▸ **Requirement**:
Quote the records beneath, complete and exact. Leave out images.

Records with scene code:
──────────
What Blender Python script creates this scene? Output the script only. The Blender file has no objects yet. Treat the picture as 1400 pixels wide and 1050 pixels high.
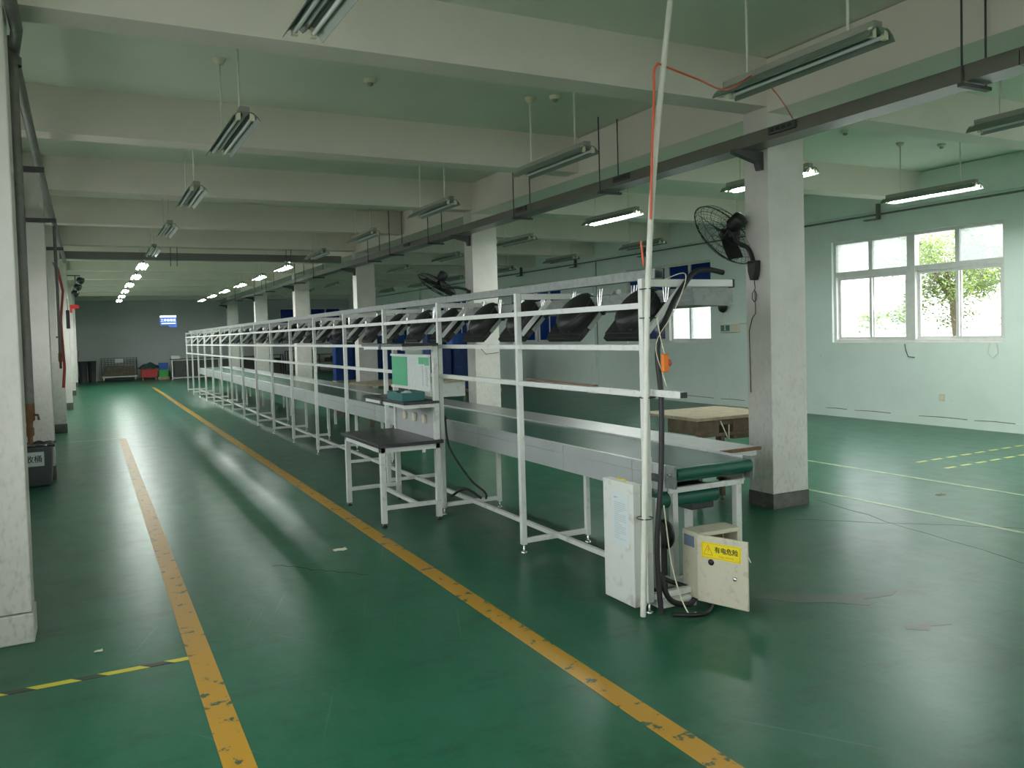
import bpy, bmesh, math, random
from mathutils import Vector, Matrix
import numpy as np
random.seed(7)
sc = bpy.context.scene
C = sc.collection
PI = math.pi

# ---------------------------------------------------------------- camera, world, exposure
CAM_H = 1.6
yaw, pitch, roll, FPX = .4765, .0352, -.0278, 1119.0
_f = Vector((math.sin(yaw)*math.cos(pitch), math.cos(yaw)*math.cos(pitch), -math.sin(pitch)))
_r = Vector((math.cos(yaw), -math.sin(yaw), 0)); _u = _r.cross(_f)
_r2 = _r*math.cos(roll)+_u*math.sin(roll); _u2 = -_r*math.sin(roll)+_u*math.cos(roll)
cam_d = bpy.data.cameras.new('camera'); cam = bpy.data.objects.new('camera', cam_d); C.objects.link(cam)
cam.matrix_world = Matrix(((_r2.x, _u2.x, -_f.x, 0), (_r2.y, _u2.y, -_f.y, 0), (_r2.z, _u2.z, -_f.z, CAM_H), (0, 0, 0, 1)))
cam_d.sensor_width = 36; cam_d.lens = FPX/1400*36; cam_d.shift_y = -30.8/1400; cam_d.clip_start = .02; cam_d.clip_end = 500
sc.camera = cam
sc.view_settings.view_transform = 'Standard'; sc.view_settings.look = 'None'
sc.view_settings.gamma = 1; sc.view_settings.use_curve_mapping = False
sc.view_settings.exposure = 1.6
w = bpy.data.worlds.new('overcast_sky'); sc.world = w; w.use_nodes = True
bg = w.node_tree.nodes['Background']; bg.inputs['Color'].default_value = (.92, .97, 1.0, 1); bg.inputs['Strength'].default_value = 2.6
sc.cycles.max_bounces = 9; sc.cycles.diffuse_bounces = 6; sc.cycles.transparent_max_bounces = 12
sc.cycles.sample_clamp_indirect = 6; sc.cycles.caustics_reflective = False; sc.cycles.caustics_refractive = False
sc.cycles.use_denoising = True
TUBE = 62.0

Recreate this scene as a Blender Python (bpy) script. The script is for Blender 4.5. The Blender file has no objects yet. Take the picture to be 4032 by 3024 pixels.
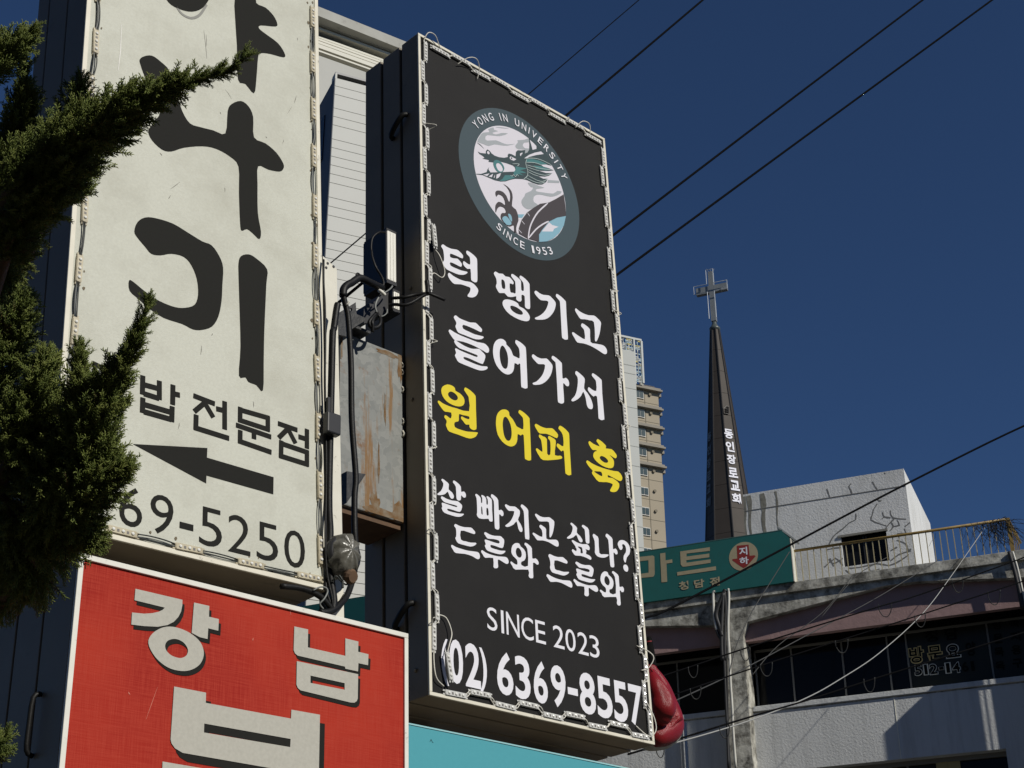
──────────
▸ **Solution to this task**:
What Blender Python script creates this scene? Output the script only. The Blender file has no objects yet. Treat the picture as 1400 pixels wide and 1050 pixels high.
import bpy, bmesh, math, random
from mathutils import Vector, Matrix
import numpy as np
random.seed(7)
sc = bpy.context.scene
C = sc.collection
PI = math.pi

# ---------------------------------------------------------------- camera, world, exposure
CAM_H = 1.6
yaw, pitch, roll, FPX = .4765, .0352, -.0278, 1119.0
_f = Vector((math.sin(yaw)*math.cos(pitch), math.cos(yaw)*math.cos(pitch), -math.sin(pitch)))
_r = Vector((math.cos(yaw), -math.sin(yaw), 0)); _u = _r.cross(_f)
_r2 = _r*math.cos(roll)+_u*math.sin(roll); _u2 = -_r*math.sin(roll)+_u*math.cos(roll)
cam_d = bpy.data.cameras.new('camera'); cam = bpy.data.objects.new('camera', cam_d); C.objects.link(cam)
cam.matrix_world = Matrix(((_r2.x, _u2.x, -_f.x, 0), (_r2.y, _u2.y, -_f.y, 0), (_r2.z, _u2.z, -_f.z, CAM_H), (0, 0, 0, 1)))
cam_d.sensor_width = 36; cam_d.lens = FPX/1400*36; cam_d.shift_y = -30.8/1400; cam_d.clip_start = .02; cam_d.clip_end = 500
sc.camera = cam
sc.view_settings.view_transform = 'Standard'; sc.view_settings.look = 'None'
sc.view_settings.gamma = 1; sc.view_settings.use_curve_mapping = False
sc.view_settings.exposure = 1.6
w = bpy.data.worlds.new('overcast_sky'); sc.world = w; w.use_nodes = True
bg = w.node_tree.nodes['Background']; bg.inputs['Color'].default_value = (.92, .97, 1.0, 1); bg.inputs['Strength'].default_value = 2.6
sc.cycles.max_bounces = 9; sc.cycles.diffuse_bounces = 6; sc.cycles.transparent_max_bounces = 12
sc.cycles.sample_clamp_indirect = 6; sc.cycles.caustics_reflective = False; sc.cycles.caustics_refractive = False
sc.cycles.use_denoising = True
TUBE = 62.0

Recreate this scene as a Blender Python (bpy) script. The script is for Blender 4.5. The Blender file has no objects yet. Take the picture to be 4032 by 3024 pixels.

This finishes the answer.